Bootstrap CI visualization

\(t\)-test vs. bootstrap

  • Can bootstrap help when the \(t\)-test doesn’t work?

Summary

Bootstrap — a method of constructing a confidence interval for any characteristic of a distribution:

  • Substituting the proper distribution for the empirical distribution
  • Generating the final sample \(\theta^*\) using Monte Carlo to estimate the quantiles of the distribution correctly.

Basic questions about bootstrap

  1. When does a bootstrap work?
    • When the samples are large enough.
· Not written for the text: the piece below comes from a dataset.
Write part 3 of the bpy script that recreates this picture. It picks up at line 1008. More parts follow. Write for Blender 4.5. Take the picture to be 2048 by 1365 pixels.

Both heuristics that make up a bootstrap work if:
      • \(N\) is large enough. The empirical distribution better approximates theactuale distribution, and we estimate \(\Delta^*\) more accurately.
      • \(B\) is large enough. This way, we more accurately construct the quantiles of the \(\Delta^*\) distribution.
      • We can’t always control the first parameter, but we can always control the second.
  2. Can we generate bootstrap samples of a different size than \(N\)?
    • No, we can’t. This follows from the Monte Carlo step where we are trying to estimate \(\widehat{\theta} - \theta\), and \(\widehat{\theta}\) is constructed from a sample of size N.
  3. What is the sample size of size B?
    • Recommendation: B = 10000.
    • Is it possible to take a smaller size? Yes, but it is necessary to check the correctness using Monte Carlo.